Independent Monitoring of Nationally Determined Contributions
Many nationally determined contributions (NDCs) include targets for reducing deforestation, and there is potentially much to be gained by framing IM activities as contributing to the transparency and implementation of NDCs. Without significant improvements to governance, including more effective monitoring, initiatives to mitigate carbon emissions from the forest sectors contained in the NDCs risk failing, not to mention potentially threaten the land rights and livelihoods of vulnerable communities.

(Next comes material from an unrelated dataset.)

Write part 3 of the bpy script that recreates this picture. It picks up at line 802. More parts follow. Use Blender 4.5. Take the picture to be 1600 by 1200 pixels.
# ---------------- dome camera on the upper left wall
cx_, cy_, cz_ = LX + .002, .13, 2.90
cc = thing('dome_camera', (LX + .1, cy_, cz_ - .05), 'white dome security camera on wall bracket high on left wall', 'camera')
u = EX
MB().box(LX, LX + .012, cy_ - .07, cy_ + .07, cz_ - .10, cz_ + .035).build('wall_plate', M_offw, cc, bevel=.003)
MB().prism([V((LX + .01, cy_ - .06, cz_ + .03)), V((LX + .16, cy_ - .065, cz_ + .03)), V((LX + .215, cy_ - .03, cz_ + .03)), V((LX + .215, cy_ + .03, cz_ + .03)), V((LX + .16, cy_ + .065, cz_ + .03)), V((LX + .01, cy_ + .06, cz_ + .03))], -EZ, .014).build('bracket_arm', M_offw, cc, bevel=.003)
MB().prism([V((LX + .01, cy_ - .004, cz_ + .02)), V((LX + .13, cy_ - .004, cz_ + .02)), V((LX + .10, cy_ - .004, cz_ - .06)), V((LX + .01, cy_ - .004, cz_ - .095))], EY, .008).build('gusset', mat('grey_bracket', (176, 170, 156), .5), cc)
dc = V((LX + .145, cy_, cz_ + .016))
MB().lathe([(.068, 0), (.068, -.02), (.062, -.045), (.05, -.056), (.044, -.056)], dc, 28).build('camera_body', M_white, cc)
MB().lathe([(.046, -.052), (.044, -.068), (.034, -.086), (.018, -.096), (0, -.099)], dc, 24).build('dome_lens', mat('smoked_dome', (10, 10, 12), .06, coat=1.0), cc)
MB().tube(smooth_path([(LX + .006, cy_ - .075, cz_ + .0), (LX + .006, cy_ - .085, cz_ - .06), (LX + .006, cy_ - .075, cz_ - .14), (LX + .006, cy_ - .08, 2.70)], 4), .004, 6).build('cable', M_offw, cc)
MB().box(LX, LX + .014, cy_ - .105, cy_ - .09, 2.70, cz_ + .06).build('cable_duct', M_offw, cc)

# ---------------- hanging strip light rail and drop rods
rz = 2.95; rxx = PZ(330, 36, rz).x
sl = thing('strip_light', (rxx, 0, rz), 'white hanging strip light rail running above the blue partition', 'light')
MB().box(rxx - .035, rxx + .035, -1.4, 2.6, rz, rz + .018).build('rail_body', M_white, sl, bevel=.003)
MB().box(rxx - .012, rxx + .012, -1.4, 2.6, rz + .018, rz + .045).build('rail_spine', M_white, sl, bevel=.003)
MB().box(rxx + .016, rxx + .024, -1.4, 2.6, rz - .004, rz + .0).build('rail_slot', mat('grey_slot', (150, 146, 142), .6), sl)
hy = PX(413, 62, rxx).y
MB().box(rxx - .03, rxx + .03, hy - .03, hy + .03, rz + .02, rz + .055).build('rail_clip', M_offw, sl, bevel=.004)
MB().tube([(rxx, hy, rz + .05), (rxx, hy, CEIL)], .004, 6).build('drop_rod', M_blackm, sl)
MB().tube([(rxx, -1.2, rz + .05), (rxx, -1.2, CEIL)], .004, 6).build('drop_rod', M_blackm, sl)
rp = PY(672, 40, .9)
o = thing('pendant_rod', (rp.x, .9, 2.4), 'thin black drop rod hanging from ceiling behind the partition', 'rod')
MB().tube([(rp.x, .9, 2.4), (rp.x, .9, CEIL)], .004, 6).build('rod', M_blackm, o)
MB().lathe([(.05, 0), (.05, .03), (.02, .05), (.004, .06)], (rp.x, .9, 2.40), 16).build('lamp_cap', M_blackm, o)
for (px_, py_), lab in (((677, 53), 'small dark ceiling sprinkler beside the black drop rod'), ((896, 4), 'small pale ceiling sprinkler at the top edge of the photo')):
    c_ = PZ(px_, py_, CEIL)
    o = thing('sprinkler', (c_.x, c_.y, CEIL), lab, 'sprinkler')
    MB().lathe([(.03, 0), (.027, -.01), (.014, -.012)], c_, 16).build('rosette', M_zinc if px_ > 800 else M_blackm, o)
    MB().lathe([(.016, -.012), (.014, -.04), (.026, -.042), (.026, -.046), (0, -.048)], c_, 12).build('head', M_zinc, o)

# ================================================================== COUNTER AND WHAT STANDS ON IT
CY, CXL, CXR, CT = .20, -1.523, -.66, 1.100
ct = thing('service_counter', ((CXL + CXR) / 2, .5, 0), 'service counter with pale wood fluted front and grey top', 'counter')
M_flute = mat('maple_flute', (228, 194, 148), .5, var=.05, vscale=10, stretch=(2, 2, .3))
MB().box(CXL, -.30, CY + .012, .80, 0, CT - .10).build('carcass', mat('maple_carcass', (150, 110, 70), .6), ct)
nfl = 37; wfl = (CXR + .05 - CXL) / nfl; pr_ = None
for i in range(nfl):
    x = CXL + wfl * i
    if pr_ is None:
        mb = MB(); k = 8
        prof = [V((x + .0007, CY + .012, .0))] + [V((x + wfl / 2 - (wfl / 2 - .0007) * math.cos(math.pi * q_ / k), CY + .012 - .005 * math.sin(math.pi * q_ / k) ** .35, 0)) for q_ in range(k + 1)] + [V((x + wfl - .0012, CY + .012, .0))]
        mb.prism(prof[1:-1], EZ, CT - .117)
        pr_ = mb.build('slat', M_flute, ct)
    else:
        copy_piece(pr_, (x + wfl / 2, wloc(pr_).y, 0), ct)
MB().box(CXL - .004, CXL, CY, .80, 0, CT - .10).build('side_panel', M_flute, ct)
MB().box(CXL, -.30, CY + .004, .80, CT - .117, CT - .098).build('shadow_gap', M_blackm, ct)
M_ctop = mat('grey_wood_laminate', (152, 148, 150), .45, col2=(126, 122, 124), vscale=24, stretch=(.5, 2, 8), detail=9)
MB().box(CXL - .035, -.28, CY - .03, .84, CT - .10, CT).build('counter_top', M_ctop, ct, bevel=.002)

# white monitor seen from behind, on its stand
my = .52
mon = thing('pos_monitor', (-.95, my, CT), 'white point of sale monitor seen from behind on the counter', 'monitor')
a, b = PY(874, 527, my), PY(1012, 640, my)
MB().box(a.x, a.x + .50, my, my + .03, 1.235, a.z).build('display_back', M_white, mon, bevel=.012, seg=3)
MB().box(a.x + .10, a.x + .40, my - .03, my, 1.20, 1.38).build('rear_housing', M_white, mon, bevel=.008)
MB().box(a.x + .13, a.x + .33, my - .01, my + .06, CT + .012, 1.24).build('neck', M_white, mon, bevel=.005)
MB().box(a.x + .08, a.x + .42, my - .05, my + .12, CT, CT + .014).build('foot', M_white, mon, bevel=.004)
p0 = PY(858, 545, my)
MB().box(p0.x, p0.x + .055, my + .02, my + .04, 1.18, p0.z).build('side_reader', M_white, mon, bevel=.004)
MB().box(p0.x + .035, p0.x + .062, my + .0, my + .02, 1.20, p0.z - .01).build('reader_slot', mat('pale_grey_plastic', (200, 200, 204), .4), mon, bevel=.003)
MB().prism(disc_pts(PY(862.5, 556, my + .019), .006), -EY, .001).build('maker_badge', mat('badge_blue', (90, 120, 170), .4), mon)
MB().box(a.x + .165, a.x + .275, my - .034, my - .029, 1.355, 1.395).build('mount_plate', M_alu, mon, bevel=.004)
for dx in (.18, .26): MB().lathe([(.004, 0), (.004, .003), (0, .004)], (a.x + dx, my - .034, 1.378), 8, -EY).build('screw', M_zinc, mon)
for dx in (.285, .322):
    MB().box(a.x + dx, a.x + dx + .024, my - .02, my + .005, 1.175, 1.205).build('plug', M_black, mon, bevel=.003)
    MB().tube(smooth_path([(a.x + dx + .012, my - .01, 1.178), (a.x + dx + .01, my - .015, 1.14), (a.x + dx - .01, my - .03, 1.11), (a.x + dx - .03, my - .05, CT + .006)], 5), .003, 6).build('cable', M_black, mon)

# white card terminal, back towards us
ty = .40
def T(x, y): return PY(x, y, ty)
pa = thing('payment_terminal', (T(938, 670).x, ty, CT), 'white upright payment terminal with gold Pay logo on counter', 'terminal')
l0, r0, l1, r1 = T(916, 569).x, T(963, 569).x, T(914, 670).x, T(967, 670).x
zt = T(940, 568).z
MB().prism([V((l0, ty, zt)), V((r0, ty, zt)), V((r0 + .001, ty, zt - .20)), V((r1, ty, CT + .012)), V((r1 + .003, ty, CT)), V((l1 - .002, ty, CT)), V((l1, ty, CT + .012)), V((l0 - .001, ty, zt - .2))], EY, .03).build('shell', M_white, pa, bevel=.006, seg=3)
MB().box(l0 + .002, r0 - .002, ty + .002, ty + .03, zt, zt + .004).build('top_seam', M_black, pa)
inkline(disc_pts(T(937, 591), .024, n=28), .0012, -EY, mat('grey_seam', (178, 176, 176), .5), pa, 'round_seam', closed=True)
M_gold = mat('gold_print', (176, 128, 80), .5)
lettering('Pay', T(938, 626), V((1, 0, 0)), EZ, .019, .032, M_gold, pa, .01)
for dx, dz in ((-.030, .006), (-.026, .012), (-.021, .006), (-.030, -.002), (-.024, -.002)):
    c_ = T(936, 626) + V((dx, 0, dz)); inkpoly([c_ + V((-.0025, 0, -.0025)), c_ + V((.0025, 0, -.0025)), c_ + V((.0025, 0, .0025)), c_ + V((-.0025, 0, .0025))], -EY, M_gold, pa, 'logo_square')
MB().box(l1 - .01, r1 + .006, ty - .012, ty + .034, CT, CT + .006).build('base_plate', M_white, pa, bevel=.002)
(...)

While increased participation in, and accountability of, NDCs is desirable, the capacities and mechanisms for civil society to monitor and track the emission reductions from forest sector mitigation activities are currently limited due to its technical complexities and lack of access to government data.29 In the short to medium term at least, the greatest potential added value of IM in relation to NDCs is to focus on the governance aspect of forest, and potentially land-use mitigation actions. NDCs are prepared and implemented in several stages, including the design of the mitigation measures, the elaboration of implementation and investment plans, the improvement of capacities and institutions, and finally, implementation.30 Each stage could potentially be subjected to IM. However, at least in the short-term, the most pragmatic application of IM in the context of NDCs could be to focus on monitoring the implementation of individual activities contained in government action plans. This could include monitoring of their adherence to legal requirements and sustainability requirements (enshrined in law, in safeguards linked to the delivery of funds, or in specific contractual agreements between implementers and local governments and/or populations). The high-profile and multi-stakeholder nature of national NDC dialogues can also provide a new forum for highlighting some of the weaknesses of land-use governance and for driving forest and land-use governance reforms.
Conclusion
IM is not a specific tool, a single system or a one-serves-all approach. It is rather a diversity of approaches and initiatives with the purpose of increasing transparency and improving governance through constructive, evidence-based engagement and rigorous application of professional methods. Independent monitors have increasingly built on the legitimacy acquired in the fields of FLEGT and applied their skills to other fields within the natural resource sector, such as REDD+, with further expansion potentially including commodity production and possibly even NDCs.
It is important to emphasise that, for IM to truly have an impact on natural resource governance, after the investigations and production of analytical reports, these findings need to reach the appropriate audience. These are, for instance, national governments of both producing and consuming countries, the EU in the VPA context, the World Bank and the Central African Forest Initiative (CAFI). In the REDD+ context, this audience is the Green Climate Fund (GCF). For tracking progress on NDCs, the audience is also the UNFCCC. And in the context of commodity production, the audience are international NGOs, private sector actors and the general public. Also, the role of IM is not primarily to engage in advocacy. Rather, it is to generate trust by producing reliable, rigorously documented evidence, linked to the performance of legal or contractual obligations. The establishment of networks between mandated and non-mandated independent monitors, as well as more advocacy-minded organisations engaged in the scrutiny of natural resource governance, can be an effective way of leveraging the respective strengths of the different network members. This will in turn influence natural resource governance and reform processes more effectively (subject to the availability of resources).
Ten years ago, the forest sector in most countries was centralised, opaque and non- participatory. Despite the major improvements made through FLEGT and REDD+, the situation remains critical. In these policy contexts, IM has earned its stripes as a legitimate activity through which non-state actors can influence natural resource governance. Its application to corporate and public sector commitments to decoupling commodities from deforestation or even NDCs can potentially help open up the agricultural, and more broadly the land-use sector to similar improvements.